Nach Aussagen des Kriminologen Alain Bauer versuchten diese Banden, ihr Territorium zu verteidigen, aber auch es auszudehnen“. In Paris sei das Phänomen der Schlägereien im Rückgang, insbesondere durch die Einführung von örtlichen polizeilichen Gruppen, die sich speziell dem Bandenphänomen widmen. 2010 wurde ein „Gesetz über die Bandengewalt“ zur Stärkung des Kampfes dagegen erlassen, das es der Polizei ermöglicht, Bandenmitglieder schon dann in Gewahrsam zu nehmen, bevor sie überhaupt eine Tat begehen – allein schon dann, wenn sie sich zu einer Gruppe mit kampflustigen Absichten zusammenschließen.

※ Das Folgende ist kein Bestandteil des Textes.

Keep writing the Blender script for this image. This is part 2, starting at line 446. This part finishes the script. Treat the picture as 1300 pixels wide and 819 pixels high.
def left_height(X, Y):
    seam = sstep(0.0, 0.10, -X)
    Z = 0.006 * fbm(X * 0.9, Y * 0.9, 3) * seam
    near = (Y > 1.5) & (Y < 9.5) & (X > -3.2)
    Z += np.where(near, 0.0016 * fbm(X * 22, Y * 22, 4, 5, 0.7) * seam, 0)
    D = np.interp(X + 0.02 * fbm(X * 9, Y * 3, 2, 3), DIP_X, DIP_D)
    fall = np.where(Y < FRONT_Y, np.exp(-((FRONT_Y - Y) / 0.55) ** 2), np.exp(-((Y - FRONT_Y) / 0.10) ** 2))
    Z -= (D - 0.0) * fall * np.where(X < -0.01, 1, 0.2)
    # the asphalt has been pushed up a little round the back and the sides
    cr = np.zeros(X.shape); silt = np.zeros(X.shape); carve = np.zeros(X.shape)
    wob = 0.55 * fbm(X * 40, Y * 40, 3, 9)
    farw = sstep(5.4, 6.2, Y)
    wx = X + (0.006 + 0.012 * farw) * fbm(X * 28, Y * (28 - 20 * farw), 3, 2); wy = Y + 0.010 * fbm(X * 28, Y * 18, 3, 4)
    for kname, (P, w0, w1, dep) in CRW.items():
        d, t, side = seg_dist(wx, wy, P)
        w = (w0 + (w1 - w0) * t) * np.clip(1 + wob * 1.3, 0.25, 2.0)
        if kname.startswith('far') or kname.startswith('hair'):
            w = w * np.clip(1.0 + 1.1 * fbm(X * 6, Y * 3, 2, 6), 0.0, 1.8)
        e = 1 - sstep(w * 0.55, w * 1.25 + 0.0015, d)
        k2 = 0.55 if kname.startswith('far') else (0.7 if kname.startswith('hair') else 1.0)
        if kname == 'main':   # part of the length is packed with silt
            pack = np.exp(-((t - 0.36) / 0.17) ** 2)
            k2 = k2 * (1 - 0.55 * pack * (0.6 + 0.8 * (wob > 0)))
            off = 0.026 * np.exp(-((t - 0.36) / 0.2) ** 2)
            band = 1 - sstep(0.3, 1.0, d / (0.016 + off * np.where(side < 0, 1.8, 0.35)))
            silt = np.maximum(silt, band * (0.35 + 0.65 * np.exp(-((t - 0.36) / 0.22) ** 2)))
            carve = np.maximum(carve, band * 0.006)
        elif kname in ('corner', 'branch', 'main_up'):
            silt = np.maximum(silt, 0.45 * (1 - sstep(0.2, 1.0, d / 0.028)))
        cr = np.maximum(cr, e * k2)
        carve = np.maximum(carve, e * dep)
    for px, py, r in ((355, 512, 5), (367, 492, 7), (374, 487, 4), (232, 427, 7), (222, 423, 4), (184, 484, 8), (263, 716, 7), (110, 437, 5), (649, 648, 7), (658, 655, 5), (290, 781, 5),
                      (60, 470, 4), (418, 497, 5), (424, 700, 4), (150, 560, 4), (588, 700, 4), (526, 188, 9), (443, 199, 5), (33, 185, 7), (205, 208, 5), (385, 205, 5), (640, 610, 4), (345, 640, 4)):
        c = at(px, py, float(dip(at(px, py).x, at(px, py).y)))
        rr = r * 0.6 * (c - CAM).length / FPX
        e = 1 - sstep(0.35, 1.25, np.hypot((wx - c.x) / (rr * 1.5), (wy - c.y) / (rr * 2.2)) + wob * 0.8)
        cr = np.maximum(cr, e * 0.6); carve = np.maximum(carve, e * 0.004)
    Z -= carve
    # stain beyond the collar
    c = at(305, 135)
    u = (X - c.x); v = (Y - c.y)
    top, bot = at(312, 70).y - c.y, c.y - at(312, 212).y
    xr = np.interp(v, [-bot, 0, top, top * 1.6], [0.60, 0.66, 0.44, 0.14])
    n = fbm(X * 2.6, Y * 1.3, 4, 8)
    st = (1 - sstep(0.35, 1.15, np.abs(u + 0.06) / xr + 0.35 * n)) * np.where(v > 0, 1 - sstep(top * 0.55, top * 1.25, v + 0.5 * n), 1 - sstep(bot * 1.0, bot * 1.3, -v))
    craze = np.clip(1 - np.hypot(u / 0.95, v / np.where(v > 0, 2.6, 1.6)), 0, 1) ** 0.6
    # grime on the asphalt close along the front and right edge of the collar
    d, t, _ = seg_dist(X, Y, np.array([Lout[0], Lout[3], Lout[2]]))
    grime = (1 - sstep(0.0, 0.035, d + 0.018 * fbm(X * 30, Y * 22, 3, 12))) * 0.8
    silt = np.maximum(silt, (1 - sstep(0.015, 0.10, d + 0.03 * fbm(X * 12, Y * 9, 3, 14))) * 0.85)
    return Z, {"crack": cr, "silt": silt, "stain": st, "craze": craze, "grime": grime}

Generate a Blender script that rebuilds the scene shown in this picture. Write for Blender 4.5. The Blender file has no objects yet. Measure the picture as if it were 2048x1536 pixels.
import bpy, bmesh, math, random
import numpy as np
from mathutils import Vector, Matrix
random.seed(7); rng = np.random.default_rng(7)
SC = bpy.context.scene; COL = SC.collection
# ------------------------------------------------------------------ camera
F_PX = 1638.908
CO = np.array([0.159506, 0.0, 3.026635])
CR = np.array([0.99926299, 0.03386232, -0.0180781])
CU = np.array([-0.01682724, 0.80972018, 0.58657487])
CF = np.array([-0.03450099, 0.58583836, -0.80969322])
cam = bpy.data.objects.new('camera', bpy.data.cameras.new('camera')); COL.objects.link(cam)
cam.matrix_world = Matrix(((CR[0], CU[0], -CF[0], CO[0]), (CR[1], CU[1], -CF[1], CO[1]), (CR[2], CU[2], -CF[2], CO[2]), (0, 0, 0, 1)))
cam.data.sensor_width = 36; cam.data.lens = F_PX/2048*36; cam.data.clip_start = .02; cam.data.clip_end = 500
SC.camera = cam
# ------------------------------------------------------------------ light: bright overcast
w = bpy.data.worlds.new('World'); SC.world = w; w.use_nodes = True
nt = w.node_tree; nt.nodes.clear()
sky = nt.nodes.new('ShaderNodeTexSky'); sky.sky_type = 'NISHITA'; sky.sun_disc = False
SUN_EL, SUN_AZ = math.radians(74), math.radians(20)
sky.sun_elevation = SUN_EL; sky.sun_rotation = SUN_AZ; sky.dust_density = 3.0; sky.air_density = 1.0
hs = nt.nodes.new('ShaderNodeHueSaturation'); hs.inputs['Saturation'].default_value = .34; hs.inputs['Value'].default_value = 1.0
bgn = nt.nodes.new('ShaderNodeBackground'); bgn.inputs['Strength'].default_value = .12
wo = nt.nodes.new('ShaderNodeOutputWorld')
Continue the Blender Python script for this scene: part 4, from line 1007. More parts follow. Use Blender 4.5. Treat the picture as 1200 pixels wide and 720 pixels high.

Steigt die Brutalität tatsächlich an?

Doch warum hat man heute den Eindruck, dass die Gewalt erneut aufflammt?, fragt das Magazin. Ist es nur ein „Gefühl“ der Unsicherheit in Bezug auf die Affäre Yuriy oder steigt die Brutalität tatsächlich an? Thibault de Montbrial, Rechtsanwalt und Gründer der Denkfabrik „Centre de réflexion sur la sécurité intérieure“, merkt dazu an: „Die Gesellschaft wird - je mehr der Staat zurückweicht - nach und nach gewalttätiger. Es besteht kein Grund, dass die Banden diesem Phänomen entgehen“. Man könne bei den Banden eindeutig von einer „Verrohung“ sprechen, „weil der andere, der Rivale, vollständig seines Menschseins beraubt wird. Sein Leben zählt nicht“. Auch wenn die Folgen der Schlägereien manchmal dramatisch sind, schienen die Anlässe nichtig: es könne um ein Mädchen gehen, um eine ausgeborgte oder gestohlene Jacke oder ganz einfach um einen Blick zur Seite“.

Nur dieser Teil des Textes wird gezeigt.